FORT MYERS, FLA. - The Kansas City Royals left Fort Myers after spring training in 1987 and moved 130 miles north to Haines City, where a new stadium and facility awaited at an amusement park billed as Boardwalk and Baseball. Circus World had failed at the same site, and B&B lasted only until January 1990, and the Royals remained stuck in the nothingness until their lease expired in 2002.
As the Royals were arriving in central Florida in 1988, the Twins were finding no appetite in Orlando to provide a modern facility to replace ancient Tinker Field. There was also an adjacent diamond, which players referred to as "Iwo" — as in Iwo Jima — due to its infield surface.
Twins owner Carl Pohlad ordered team President Jerry Bell to find another option for spring training. T. Geron was able to cut a deal with Lee County to bring the Twins to the Fort Myers countryside for 1991.
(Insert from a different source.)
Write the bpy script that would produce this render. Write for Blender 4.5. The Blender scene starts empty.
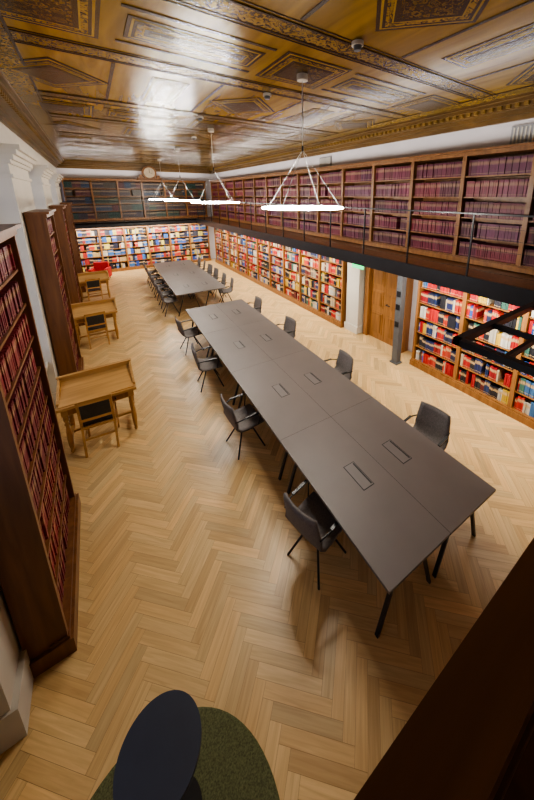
import bpy, math, random
from mathutils import Vector, Matrix
random.seed(7)
S = bpy.context.scene
H = 3.74
try:
    S.view_settings.look = 'AgX - Medium High Contrast'
except Exception: pass

# ------------------------------------------------------------------ materials
def newmat(name):
    m = bpy.data.materials.new(name); m.use_nodes = True
    nt = m.node_tree; b = nt.nodes.get('Principled BSDF')
    return m, nt, b
def plain(name, col, rough=0.5, metal=0.0, emit=None, es=0, var=0.12, scale=6):
    m, nt, b = newmat(name)
    n = nt.nodes.new('ShaderNodeTexNoise'); n.inputs['Scale'].default_value = scale; n.inputs['Detail'].default_value = 4
    tc = nt.nodes.new('ShaderNodeTexCoord'); nt.links.new(tc.outputs['Object'], n.inputs['Vector'])
    r = nt.nodes.new('ShaderNodeValToRGB')
    r.color_ramp.elements[0].position = .3; r.color_ramp.elements[1].position = .7
    r.color_ramp.elements[0].color = tuple(c*(1-var) for c in col)+(1,)
    r.color_ramp.elements[1].color = tuple(min(1, c*(1+var)) for c in col)+(1,)
    nt.links.new(n.outputs['Fac'], r.inputs['Fac']); nt.links.new(r.outputs['Color'], b.inputs['Base Color'])
    b.inputs['Roughness'].default_value = rough; b.inputs['Metallic'].default_value = metal
    if emit:
        b.inputs['Emission Color'].default_value = tuple(emit)+(1,); b.inputs['Emission Strength'].default_value = es
    return m
def wood(name, c1, c2, rough=0.4, stretch=(1, 1, .08), scale=14):
    m, nt, b = newmat(name)
    tc = nt.nodes.new('ShaderNodeTexCoord'); mp = nt.nodes.new('ShaderNodeMapping')
    mp.inputs['Scale'].default_value = stretch
    n = nt.nodes.new('ShaderNodeTexNoise'); n.inputs['Scale'].default_value = scale; n.inputs['Detail'].default_value = 6
    n.inputs['Distortion'].default_value = .6
    r = nt.nodes.new('ShaderNodeValToRGB'); r.color_ramp.elements[0].position = .32; r.color_ramp.elements[1].position = .68
    r.color_ramp.elements[0].color = c1+(1,); r.color_ramp.elements[1].color = c2+(1,)
    L = nt.links
    L.new(tc.outputs['Object'], mp.inputs['Vector']); L.new(mp.outputs['Vector'], n.inputs['Vector'])
    L.new(n.outputs['Fac'], r.inputs['Fac']); L.new(r.outputs['Color'], b.inputs['Base Color'])
    b.inputs['Roughness'].default_value = rough
    return m

M_oak = wood('oak_shelf', (.18, .075, .022), (.30, .135, .042), .4)
M_oakd = wood('oak_dark', (.12, .047, .016), (.20, .084, .028), .38)
M_desk = wood('oak_desk', (.36, .19, .06), (.50, .28, .10), .35, (.1, 1, 1))
M_rail = wood('rail_wood', (.085, .032, .010), (.14, .056, .018), .4, (.08, 1, 1))
M_seam = plain('floor_underlay', (.26, .15, .06), .6)
M_black = plain('black_metal', (.012, .012, .014), .35)
M_white = plain('white_plaster', (.56, .52, .45), .8, var=.04, scale=2)
M_lav = plain('wall_plaster', (.58, .545, .56), .8, var=.04, scale=2)
M_top = plain('taupe_linoleum', (.155, .130, .118), .48, var=.04, scale=3)
M_line = plain('joint_black', (.012, .012, .012), .6)
M_cover = plain('outlet_cover', (.165, .145, .135), .5, var=.05)
M_fabric = plain('chair_fabric', (.15, .132, .125), .8, var=.2, scale=60)
M_leather = plain('black_leather', (.03, .03, .032), .4, var=.2, scale=30)
M_slate = plain('slate_top', (.022, .026, .042), .5, var=.1)
M_green = plain('green_carpet', (.11, .115, .05), .95, var=.45, scale=120)
M_red = plain('red_upholstery', (.5, .02, .02), .7)
M_steel = plain('grey_steel', (.09, .093, .10), .4)
M_wire = plain('wire_steel', (.45, .45, .45), .35, .6)
M_ring = plain('led_white', (1, 1, 1), .5, emit=(1, .94, .84), es=440, var=0)
M_pane = plain('frosted_pane', (.6, .68, .8), .3, emit=(.55, .68, 1.0), es=.9, var=.05)
M_exit = plain('exit_green', (.02, .4, .12), .5, emit=(.05, .8, .25), es=2.5, var=0)
M_clock = plain('clock_face', (.6, .5, .35), .5)
M_grill = plain('vent_grey', (.25, .25, .26), .6)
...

A World Series title followed that October, and there have been four more championships for a team going through its preseason exercises in Fort Myers.
Those have gone to the Boston Red Sox, and all since 2004, when the beloved Beantowners ended a troublesome 86-year, post-Babe Ruth slump for World Series winners.
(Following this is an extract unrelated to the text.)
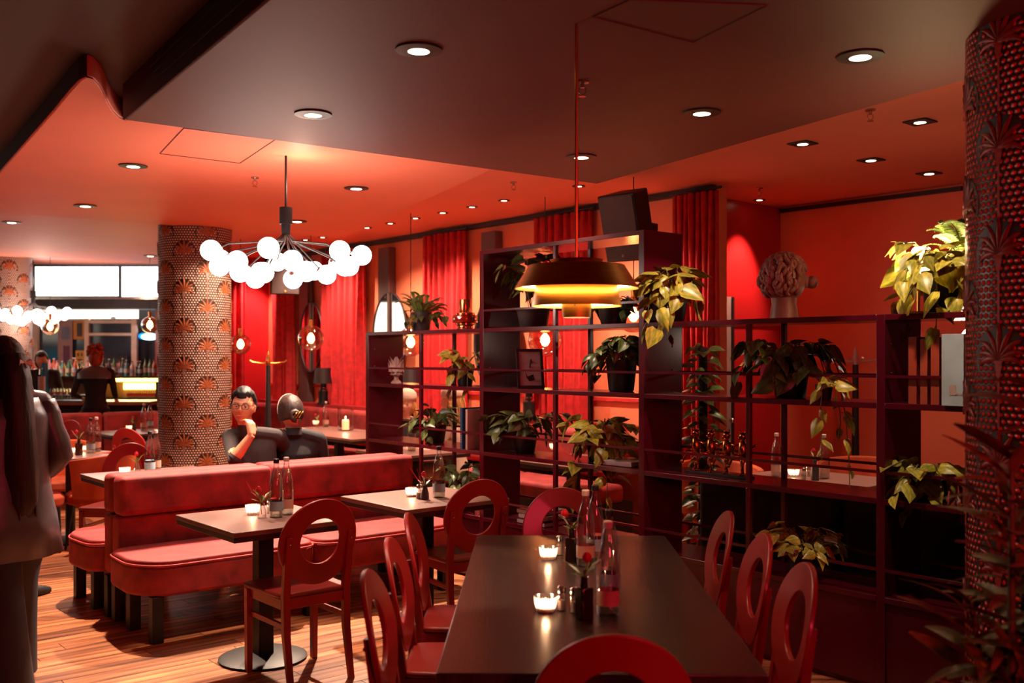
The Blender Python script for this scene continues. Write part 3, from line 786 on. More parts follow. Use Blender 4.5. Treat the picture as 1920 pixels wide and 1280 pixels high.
def pothos(label, base, r=.07, h=.12, kind='leafy', stems=8, per=6, size=.09, up=.12, reach=.16, drop=.15, seed=1, potm='potb', az=None, azw=360, cat='plant', haspot=True, potz=0):
    rg = random.Random(seed)
    o = thing('potted_pothos', label, cat, base, 0)
    if haspot: pot(o, r, h, M[potm], potz)
    sm_ = MB(); top = Vector((0, 0, potz + h - .01))
    for s in range(stems):
        a = R((az if az is not None else 0) + azw * ((s + rg.random() * .8) / stems - .5))
        out = Vector((math.cos(a), math.sin(a), 0)); rc = reach * (.5 + .8 * rg.random()); dp = drop * (rg.random() ** 1.3) * 1.4; u_ = up * (.45 + .8 * rg.random())
        pts = []
        for i in range(9):
            t = i / 8
            z = u_ * math.sin(min(1, t * 2) * math.pi / 2) - dp * max(0, t - .3) ** 1.4 / .6
            pts.append(top + out * (rc * (1 - (1 - t) ** 1.7) + .02) + Vector((0, 0, z)) + Vector((rg.uniform(-1, 1), rg.uniform(-1, 1), 0)) * .008)
        sm_.tube(pts, .0028, 5)
        for i in range(per):
            t = .22 + .78 * (i + rg.random() * .5) / per; f = min(7.999, t * 8); j = int(f); p = pts[j].lerp(pts[j + 1], f - j)
            d = (pts[j + 1] - pts[j]).normalized(); side = out.cross(Vector((0, 0, 1))) * (1 if i % 2 else -1)
            dd = (d * .5 + side * rg.uniform(.3, 1.0) + out * .4 + Vector((0, 0, rg.uniform(-.9, .25)))).normalized()
            q = p + dd * .02; sm_.tube([p, q], .0018, 4)
            k = size * rg.uniform(.7, 1.25)
            put('leaf', rg.choice(LM[kind]), o, loc=q, rot=rotm(dd, Vector((0, 0, 1)) + out * .5, rg.uniform(-.7, .7)), scale=k)
    st = sm_.build('stems', M['stem'], o, smooth=60)
    return o
def frond_mesh(L=1.0):
    m = MB(); n = 22; mid = []
    for i in range(n + 1):
        s = i / n; mid.append(Vector((0, s * math.cos(s * .7), .55 * s - .62 * s * s)))
    m.tube(mid[::2], .006, 4)
    for i in range(2, n):
        s = i / n; l = .17 * math.sin(math.pi * min(1, s * .85 + .12)) ** .8; w_ = .026
        for sd in (-1, 1):
            b = mid[i]; t = b + Vector((sd * l, l * .25, -.12 * l)); f = b + Vector((sd * l * .5, -w_ * .2, 0)); g_ = b + Vector((sd * l * .55, w_ + l * .1, .01))
            m.add([tuple(b), tuple(f), tuple(t), tuple(g_)], [(0, 1, 2, 3)])
    return m.mesh('frond', M['fern'], 0, True)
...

The Red Sox first made their deal with the city of Fort Myers for 1993, and moved into City of Palms Park, basically in a neighborhood, with the minor league facilities 2½ miles away.
Boston got rather uppity after winning the 2004 World Series and then repeating three years later, and started demanding a new stadium with an adjacent minor league facility — as had the Twins — or they would take off for a new locale.
The city couldn't handle the original Boston deal financially and Lee County had assumed the lease. The county made a deal that moved the Red Sox to a big hunk of land north of the airport beginning in 2012. The entrance for the Bosox' JetBlue Park is officially 5.7 miles east of the entrance to the Twins' Hammond Stadium.